Father’s Day


Sunday 21st June 2020 – Father’s Day!

We hear a lot these days about how the world has had to stop much of what it called “business as usual”.

So much of so called normality has ground to a halt. Jobs furloughed, events cancelled, travelling prohibited – millions of working adults across the globe put on strict instructions to stay at home.

Yes, in some respects this has felt like utter carnage to our present day society, but to say it has been carnage for all and has been a wholly negative experience would be shortsighted.

I’ve also heard about how many who have been surprised and blessed by the time they now get to spend with their families.

Family dynamics that previously needed urgent attention now have all the time in the world to deal with them, without the space to runaway (Yes, I acknowledge that in this, there are bad situations that have become worse as a result). Facing problems can only be a good thing, right?

What I’m pleased at is that there will millions of fathers who may have either been busy working, exhausted, checked out, discouraged that their spouses interact and relate better to their kids, that will have had an opportunity to reset and re-acquaint with their families.

I’ve been doing some reading recently about how much of an impact a father’s presence has in a household and in their children’s lives.

You can be a father who left their family behind – being totally absent.

You can be busy and desperate to spend more time with them.

You can be busy, and thankful that you don’t – also a kind of absence.

You can be physically present for your kids and still be an absent father when your mind and heart is elsewhere. Why? When we have kids, planned or not, we sign up for a lifelong and whole-self commitment.

Whether we like it or not, we Dads are now, and will forever be an influence on our children’s lives, regardless of what we do.

Let’s call a spade a spade here, that’s frightening!

Not everyone has the best example, or even any, of what a good Dad is.

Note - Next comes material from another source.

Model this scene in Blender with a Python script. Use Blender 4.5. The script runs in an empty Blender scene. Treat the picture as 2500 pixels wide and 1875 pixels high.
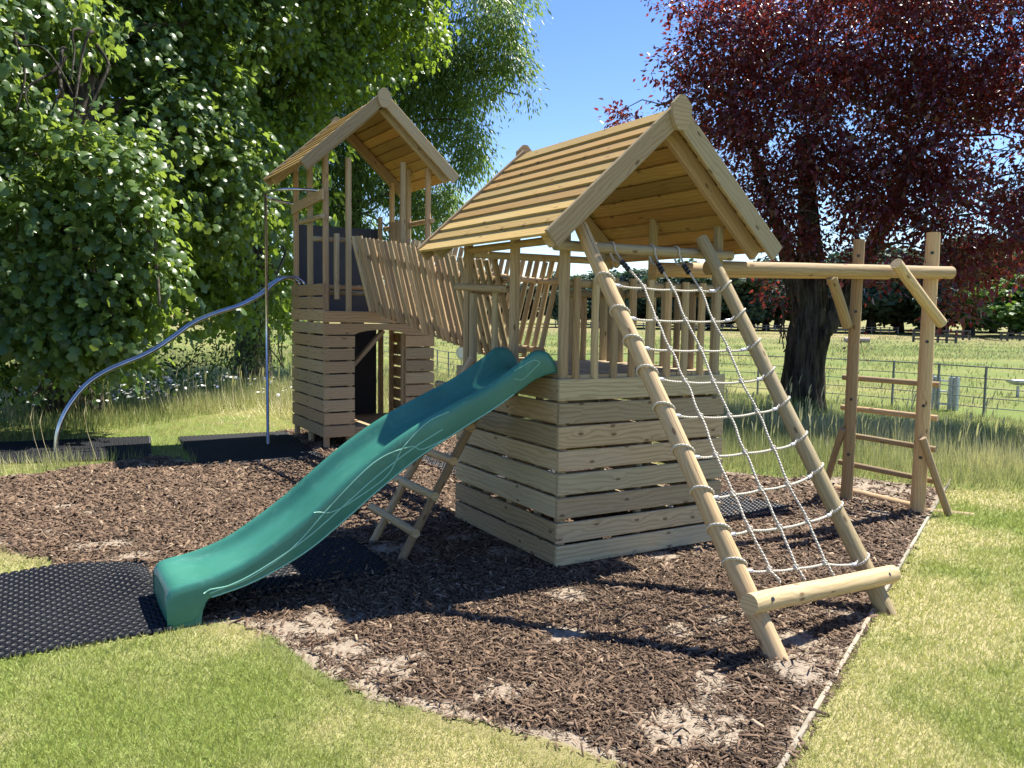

But I do know one thing; what you decide to do with your time, presence, money, words, attitude, body language, self-esteem… that’s all your responsibility.

These will all have influences of their own, but ultimately the buck stops with you and your choices.

So I have a challenge for you. Since you (fathers) out there ARE an influence, be a good one!

  • Don’t try marking yourself against what other Dads do, but start marking yourself against what you believe a good and healthy influence is.
  • Be there for them – in ever aspect of life.
  • Lead them – as a parent, you are the boss, not the overlord. Take responsibility for them, encourage them towards good things.
  • Show them you love them – in every way you can, regardless of their choices.
  • Pray for them.

“Train up a child in the way he should go [teaching him to seek God’s wisdom and will for his abilities and talents], Even when he is old he will not depart from it.”
Proverbs 22:6 AMP

Last thought – I remember watching a movie, some time ago, called Courageous. Go and watch it if you can, but in the movie, the Dads choose to make a resolution in front of their families and each other. I love what it says, and even if it’s not exactly the same as your own beliefs – read it anyway, take note and inspiration from the heart behind it.

I DO solemnly resolve before God to take full responsibility for myself, my wife, and my children.I WILL love them, protect them, serve them, and teach them the Word of God as the spiritual leader of my home.I WILL be faithful to my wife, to love and honour her, and be willing to lay down my life for her as Jesus Christ did for me.I WILL bless my children and teach them to love God with all of their hearts, all of their minds, and all of their strength.I WILL train them to honor authority and live responsibly.I WILL confront evil, pursue justice, and love mercy.I WILL pray for others and treat them with kindness, respect, and compassion.I WILL work diligently to provide for the needs of my family.I WILL forgive those who have wronged me and reconcile with those I have wronged.I WILL learn from my mistakes, repent of my sins, and walk with integrity as a man answerable to God.I WILL seek to honor God, be faithful to His church, obey His Word, and do His will.I WILL courageously work with the strength God provides to fulfill this resolution for the rest of my life and for His glory.As for me and my house, we will serve the Lord. — Joshua 24:15

If you’re a Dad, reading this on or after Sunday – I pray you have a wonderful Father’s Day, that you and your family and blessed and you are celebrated.